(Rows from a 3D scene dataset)
==========

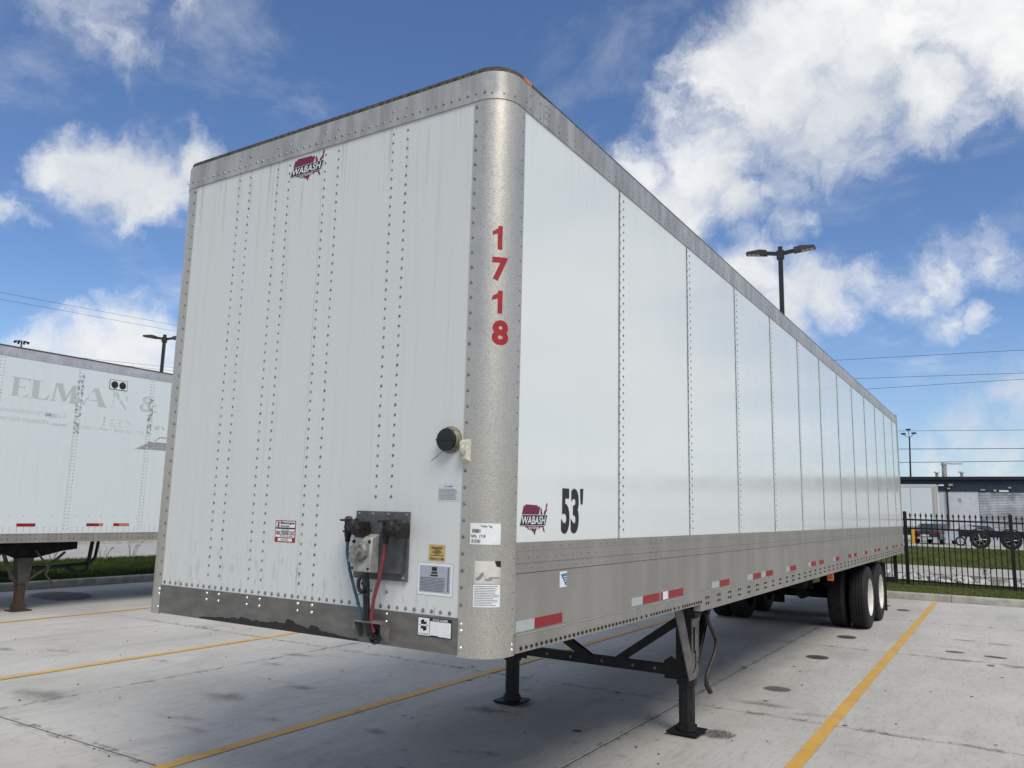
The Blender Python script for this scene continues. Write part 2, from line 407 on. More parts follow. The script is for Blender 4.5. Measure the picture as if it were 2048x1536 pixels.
ST_WET = stain_mat('drain_stain', (.13, .125, .115), .25, 5, .7)
def ghost(name, c, amt, scale, lo, hi):
    k = NodeM(name, .45); k.col(c); k.alpha(k.mul(k.ramp(k.noise(scale, 6, .65), lo, hi), amt)); return k.m
GHOST = ghost('ghost_lettering', (.565, .585, .56), .75, 5, .34, .50)
GHOST2 = ghost('ghost_lettering_patchy', (.60, .64, .63), .75, 9, .46, .58)
GHOST3 = ghost('ghost_streak', (.70, .74, .73), .8, 12, .42, .60)
SCUFF = ghost('scuffed_seam', (.24, .235, .23), .7, 21, .50, .56)
GHOSTD = ghost('ghost_drawing', (.30, .30, .31), .75, 30, .30, .55)
GRIME = ghost('rail_grime', (.10, .085, .06), .5, 22, .45, .62)
k = NodeM('joint_grime', .85); k.col((.13, .12, .10)); k.alpha(k.mul(k.ramp(k.noise(1.0, 7, .75, (7, 7, 1), 1.0), .48, .66), .55)); JGRIME = k.m
# greens and far things
def grass_mat(name, a, b, c2):
    k = NodeM(name, .8, spec=.15)
    c = k.mix(k.ramp(k.noise(.9, 6, .6), .35, .68), a, b)
    c = k.mix(k.mul(k.ramp(k.noise(5.5, 5, .65), .50, .72), .6), c, c2)
    k.col(c); k.bump(k.noise(35, 4), .5, .05); return k.m
GRASS = grass_mat('grass_ground', (.070, .088, .026), (.11, .125, .042), (.13, .115, .055))
BLADE = grass_mat('grass_blade', (.10, .135, .036), (.16, .19, .06), (.20, .175, .085))
BLADED = grass_mat('grass_blade_dark', (.030, .060, .014), (.060, .095, .024), (.07, .085, .03))
FIELD = grass_mat('mown_grass', (.080, .105, .030), (.11, .140, .042), (.075, .09, .03))
STONE = plain('pale_stone', (.47, .46, .44), .85, .0, .35, 3, .3, .3)
SOIL = plain('rubble_bed', (.20, .19, .17), .95, .0, .4, 6, .2)
FENCEB = plain('fence_black', (.010, .010, .011), .42, .0, .3, 12, .4)
POLE = plain('bronze_pole', (.022, .022, .022), .45, .2, .3, 8)
LEDP = plain('led_lens', (.50, .49, .46), .3, .0, .06, 30)
WIRE = plain('cable_black', (.03, .033, .04), .6, .0, .1, 3)
SIDING = plain('navy_siding', (.018, .035, .055), .5, .1, .2, 3)
FASCIA = plain('dark_fascia', (.010, .015, .022), .5, .1, .2, 3)
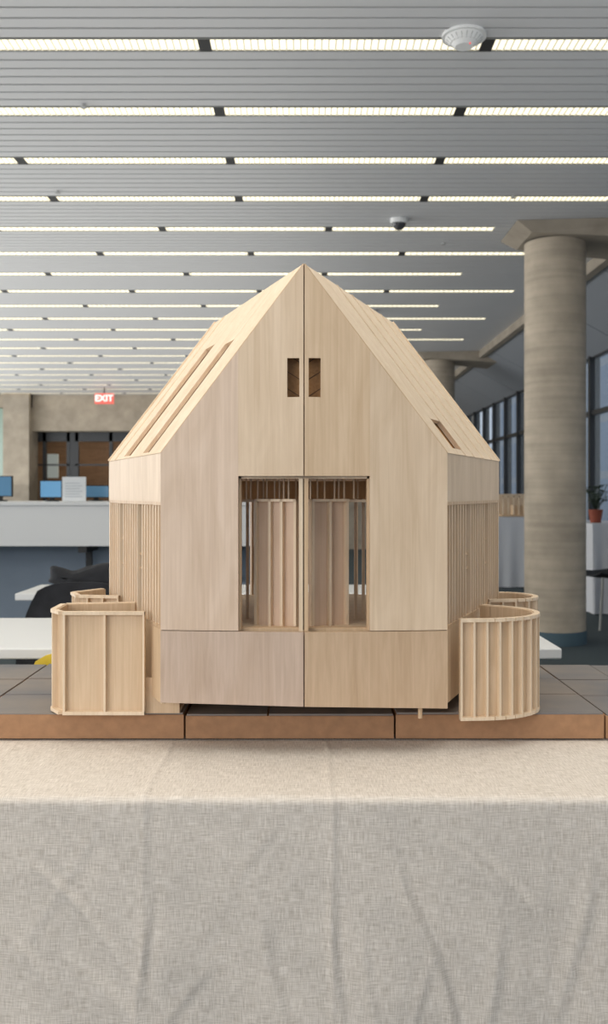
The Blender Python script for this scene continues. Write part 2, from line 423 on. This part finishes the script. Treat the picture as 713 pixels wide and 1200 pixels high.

==========

What you will do = Quote the records in full and exactly; skip any image.

Solution to the exercise =
The Blender Python script for this scene continues. Write part 2, from line 407 on. More parts follow. The script is for Blender 4.5. Measure the picture as if it were 2048x1536 pixels.
ST_WET = stain_mat('drain_stain', (.13, .125, .115), .25, 5, .7)
def ghost(name, c, amt, scale, lo, hi):
    k = NodeM(name, .45); k.col(c); k.alpha(k.mul(k.ramp(k.noise(scale, 6, .65), lo, hi), amt)); return k.m
GHOST = ghost('ghost_lettering', (.565, .585, .56), .75, 5, .34, .50)
GHOST2 = ghost('ghost_lettering_patchy', (.60, .64, .63), .75, 9, .46, .58)
GHOST3 = ghost('ghost_streak', (.70, .74, .73), .8, 12, .42, .60)
SCUFF = ghost('scuffed_seam', (.24, .235, .23), .7, 21, .50, .56)
GHOSTD = ghost('ghost_drawing', (.30, .30, .31), .75, 30, .30, .55)
GRIME = ghost('rail_grime', (.10, .085, .06), .5, 22, .45, .62)
k = NodeM('joint_grime', .85); k.col((.13, .12, .10)); k.alpha(k.mul(k.ramp(k.noise(1.0, 7, .75, (7, 7, 1), 1.0), .48, .66), .55)); JGRIME = k.m
# greens and far things
def grass_mat(name, a, b, c2):
    k = NodeM(name, .8, spec=.15)
    c = k.mix(k.ramp(k.noise(.9, 6, .6), .35, .68), a, b)
    c = k.mix(k.mul(k.ramp(k.noise(5.5, 5, .65), .50, .72), .6), c, c2)
    k.col(c); k.bump(k.noise(35, 4), .5, .05); return k.m
GRASS = grass_mat('grass_ground', (.070, .088, .026), (.11, .125, .042), (.13, .115, .055))
BLADE = grass_mat('grass_blade', (.10, .135, .036), (.16, .19, .06), (.20, .175, .085))
BLADED = grass_mat('grass_blade_dark', (.030, .060, .014), (.060, .095, .024), (.07, .085, .03))
FIELD = grass_mat('mown_grass', (.080, .105, .030), (.11, .140, .042), (.075, .09, .03))
STONE = plain('pale_stone', (.47, .46, .44), .85, .0, .35, 3, .3, .3)
SOIL = plain('rubble_bed', (.20, .19, .17), .95, .0, .4, 6, .2)
FENCEB = plain('fence_black', (.010, .010, .011), .42, .0, .3, 12, .4)
POLE = plain('bronze_pole', (.022, .022, .022), .45, .2, .3, 8)
LEDP = plain('led_lens', (.50, .49, .46), .3, .0, .06, 30)
WIRE = plain('cable_black', (.03, .033, .04), .6, .0, .1, 3)
SIDING = plain('navy_siding', (.018, .035, .055), .5, .1, .2, 3)
FASCIA = plain('dark_fascia', (.010, .015, .022), .5, .1, .2, 3)
The Blender Python script for this scene continues. Write part 2, from line 423 on. This part finishes the script. Treat the picture as 713 pixels wide and 1200 pixels high.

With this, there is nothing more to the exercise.